Extract the full listing below without altering a single character.

==*==

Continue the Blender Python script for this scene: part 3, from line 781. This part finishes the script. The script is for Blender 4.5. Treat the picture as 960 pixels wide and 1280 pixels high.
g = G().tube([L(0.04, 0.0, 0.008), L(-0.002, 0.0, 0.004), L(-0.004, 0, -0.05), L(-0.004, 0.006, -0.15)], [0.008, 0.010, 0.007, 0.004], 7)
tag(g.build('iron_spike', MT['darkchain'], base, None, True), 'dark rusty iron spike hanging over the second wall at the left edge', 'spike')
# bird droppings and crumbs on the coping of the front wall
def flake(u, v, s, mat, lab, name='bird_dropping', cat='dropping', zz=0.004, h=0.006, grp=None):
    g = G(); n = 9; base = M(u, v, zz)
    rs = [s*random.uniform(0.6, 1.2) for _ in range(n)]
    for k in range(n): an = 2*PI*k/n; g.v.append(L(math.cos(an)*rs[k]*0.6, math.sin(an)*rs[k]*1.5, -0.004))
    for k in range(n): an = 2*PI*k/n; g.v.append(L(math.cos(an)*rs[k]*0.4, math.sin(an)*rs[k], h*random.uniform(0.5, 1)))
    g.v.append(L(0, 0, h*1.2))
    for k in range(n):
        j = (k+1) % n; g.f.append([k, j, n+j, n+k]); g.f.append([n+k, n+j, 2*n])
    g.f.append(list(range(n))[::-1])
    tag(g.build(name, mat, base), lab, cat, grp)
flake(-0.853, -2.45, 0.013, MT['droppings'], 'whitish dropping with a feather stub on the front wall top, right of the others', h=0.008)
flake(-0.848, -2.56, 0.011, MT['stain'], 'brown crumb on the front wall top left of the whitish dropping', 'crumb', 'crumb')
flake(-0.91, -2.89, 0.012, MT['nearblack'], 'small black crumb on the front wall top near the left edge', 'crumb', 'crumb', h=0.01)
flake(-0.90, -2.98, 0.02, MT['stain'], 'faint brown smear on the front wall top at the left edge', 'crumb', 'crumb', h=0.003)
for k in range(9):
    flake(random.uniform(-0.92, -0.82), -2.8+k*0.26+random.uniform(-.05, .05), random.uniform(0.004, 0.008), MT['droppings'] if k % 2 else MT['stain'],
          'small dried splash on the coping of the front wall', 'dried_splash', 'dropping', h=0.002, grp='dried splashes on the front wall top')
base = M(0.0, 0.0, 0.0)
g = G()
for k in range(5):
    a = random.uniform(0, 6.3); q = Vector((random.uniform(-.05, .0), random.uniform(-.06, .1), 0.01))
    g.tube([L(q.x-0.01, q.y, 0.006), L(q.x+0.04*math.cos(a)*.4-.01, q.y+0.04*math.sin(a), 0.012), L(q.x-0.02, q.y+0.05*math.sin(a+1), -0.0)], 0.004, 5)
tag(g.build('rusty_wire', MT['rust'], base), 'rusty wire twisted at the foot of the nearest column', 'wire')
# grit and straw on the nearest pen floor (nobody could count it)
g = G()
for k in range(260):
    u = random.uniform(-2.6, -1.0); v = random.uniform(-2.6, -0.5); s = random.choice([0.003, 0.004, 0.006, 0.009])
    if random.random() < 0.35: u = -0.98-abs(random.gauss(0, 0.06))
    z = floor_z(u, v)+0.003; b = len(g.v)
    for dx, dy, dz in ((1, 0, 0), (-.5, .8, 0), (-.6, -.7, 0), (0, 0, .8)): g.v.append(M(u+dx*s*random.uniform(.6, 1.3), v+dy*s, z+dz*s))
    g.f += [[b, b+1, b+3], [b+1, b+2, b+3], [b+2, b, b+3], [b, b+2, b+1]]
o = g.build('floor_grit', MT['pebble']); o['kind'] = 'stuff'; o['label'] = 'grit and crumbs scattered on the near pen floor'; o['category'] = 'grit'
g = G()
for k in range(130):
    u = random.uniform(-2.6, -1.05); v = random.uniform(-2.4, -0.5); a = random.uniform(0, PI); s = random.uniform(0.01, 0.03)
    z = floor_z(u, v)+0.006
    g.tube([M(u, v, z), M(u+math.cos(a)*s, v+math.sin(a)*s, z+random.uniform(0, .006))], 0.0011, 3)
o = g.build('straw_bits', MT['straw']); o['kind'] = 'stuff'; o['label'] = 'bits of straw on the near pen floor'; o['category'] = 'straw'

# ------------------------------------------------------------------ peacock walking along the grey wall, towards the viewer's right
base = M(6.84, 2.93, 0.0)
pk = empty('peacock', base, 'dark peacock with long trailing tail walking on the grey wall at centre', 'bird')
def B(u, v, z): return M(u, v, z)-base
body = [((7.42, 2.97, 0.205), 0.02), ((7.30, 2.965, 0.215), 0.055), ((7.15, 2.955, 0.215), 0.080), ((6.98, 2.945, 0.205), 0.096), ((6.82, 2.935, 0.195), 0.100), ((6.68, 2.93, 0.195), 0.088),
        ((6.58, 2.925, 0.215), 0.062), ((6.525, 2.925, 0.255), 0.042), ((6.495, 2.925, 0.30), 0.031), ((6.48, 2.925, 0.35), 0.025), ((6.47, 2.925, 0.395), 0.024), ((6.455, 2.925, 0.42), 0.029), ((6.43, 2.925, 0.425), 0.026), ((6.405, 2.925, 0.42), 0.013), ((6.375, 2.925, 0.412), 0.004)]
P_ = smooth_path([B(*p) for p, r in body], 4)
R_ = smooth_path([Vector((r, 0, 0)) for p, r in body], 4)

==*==

## [Right answer]
Continue the Blender Python script for this scene: part 3, from line 781. This part finishes the script. The script is for Blender 4.5. Treat the picture as 960 pixels wide and 1280 pixels high.
g = G().tube([L(0.04, 0.0, 0.008), L(-0.002, 0.0, 0.004), L(-0.004, 0, -0.05), L(-0.004, 0.006, -0.15)], [0.008, 0.010, 0.007, 0.004], 7)
tag(g.build('iron_spike', MT['darkchain'], base, None, True), 'dark rusty iron spike hanging over the second wall at the left edge', 'spike')
# bird droppings and crumbs on the coping of the front wall
def flake(u, v, s, mat, lab, name='bird_dropping', cat='dropping', zz=0.004, h=0.006, grp=None):
    g = G(); n = 9; base = M(u, v, zz)
    rs = [s*random.uniform(0.6, 1.2) for _ in range(n)]
    for k in range(n): an = 2*PI*k/n; g.v.append(L(math.cos(an)*rs[k]*0.6, math.sin(an)*rs[k]*1.5, -0.004))
    for k in range(n): an = 2*PI*k/n; g.v.append(L(math.cos(an)*rs[k]*0.4, math.sin(an)*rs[k], h*random.uniform(0.5, 1)))
    g.v.append(L(0, 0, h*1.2))
    for k in range(n):
        j = (k+1) % n; g.f.append([k, j, n+j, n+k]); g.f.append([n+k, n+j, 2*n])
    g.f.append(list(range(n))[::-1])
    tag(g.build(name, mat, base), lab, cat, grp)
flake(-0.853, -2.45, 0.013, MT['droppings'], 'whitish dropping with a feather stub on the front wall top, right of the others', h=0.008)
flake(-0.848, -2.56, 0.011, MT['stain'], 'brown crumb on the front wall top left of the whitish dropping', 'crumb', 'crumb')
flake(-0.91, -2.89, 0.012, MT['nearblack'], 'small black crumb on the front wall top near the left edge', 'crumb', 'crumb', h=0.01)
flake(-0.90, -2.98, 0.02, MT['stain'], 'faint brown smear on the front wall top at the left edge', 'crumb', 'crumb', h=0.003)
for k in range(9):
    flake(random.uniform(-0.92, -0.82), -2.8+k*0.26+random.uniform(-.05, .05), random.uniform(0.004, 0.008), MT['droppings'] if k % 2 else MT['stain'],
          'small dried splash on the coping of the front wall', 'dried_splash', 'dropping', h=0.002, grp='dried splashes on the front wall top')
base = M(0.0, 0.0, 0.0)
g = G()
for k in range(5):
    a = random.uniform(0, 6.3); q = Vector((random.uniform(-.05, .0), random.uniform(-.06, .1), 0.01))
    g.tube([L(q.x-0.01, q.y, 0.006), L(q.x+0.04*math.cos(a)*.4-.01, q.y+0.04*math.sin(a), 0.012), L(q.x-0.02, q.y+0.05*math.sin(a+1), -0.0)], 0.004, 5)
tag(g.build('rusty_wire', MT['rust'], base), 'rusty wire twisted at the foot of the nearest column', 'wire')
# grit and straw on the nearest pen floor (nobody could count it)
g = G()
for k in range(260):
    u = random.uniform(-2.6, -1.0); v = random.uniform(-2.6, -0.5); s = random.choice([0.003, 0.004, 0.006, 0.009])
    if random.random() < 0.35: u = -0.98-abs(random.gauss(0, 0.06))
    z = floor_z(u, v)+0.003; b = len(g.v)
    for dx, dy, dz in ((1, 0, 0), (-.5, .8, 0), (-.6, -.7, 0), (0, 0, .8)): g.v.append(M(u+dx*s*random.uniform(.6, 1.3), v+dy*s, z+dz*s))
    g.f += [[b, b+1, b+3], [b+1, b+2, b+3], [b+2, b, b+3], [b, b+2, b+1]]
o = g.build('floor_grit', MT['pebble']); o['kind'] = 'stuff'; o['label'] = 'grit and crumbs scattered on the near pen floor'; o['category'] = 'grit'
g = G()
for k in range(130):
    u = random.uniform(-2.6, -1.05); v = random.uniform(-2.4, -0.5); a = random.uniform(0, PI); s = random.uniform(0.01, 0.03)
    z = floor_z(u, v)+0.006
    g.tube([M(u, v, z), M(u+math.cos(a)*s, v+math.sin(a)*s, z+random.uniform(0, .006))], 0.0011, 3)
o = g.build('straw_bits', MT['straw']); o['kind'] = 'stuff'; o['label'] = 'bits of straw on the near pen floor'; o['category'] = 'straw'

# ------------------------------------------------------------------ peacock walking along the grey wall, towards the viewer's right
base = M(6.84, 2.93, 0.0)
pk = empty('peacock', base, 'dark peacock with long trailing tail walking on the grey wall at centre', 'bird')
def B(u, v, z): return M(u, v, z)-base
body = [((7.42, 2.97, 0.205), 0.02), ((7.30, 2.965, 0.215), 0.055), ((7.15, 2.955, 0.215), 0.080), ((6.98, 2.945, 0.205), 0.096), ((6.82, 2.935, 0.195), 0.100), ((6.68, 2.93, 0.195), 0.088),
        ((6.58, 2.925, 0.215), 0.062), ((6.525, 2.925, 0.255), 0.042), ((6.495, 2.925, 0.30), 0.031), ((6.48, 2.925, 0.35), 0.025), ((6.47, 2.925, 0.395), 0.024), ((6.455, 2.925, 0.42), 0.029), ((6.43, 2.925, 0.425), 0.026), ((6.405, 2.925, 0.42), 0.013), ((6.375, 2.925, 0.412), 0.004)]
P_ = smooth_path([B(*p) for p, r in body], 4)
R_ = smooth_path([Vector((r, 0, 0)) for p, r in body], 4)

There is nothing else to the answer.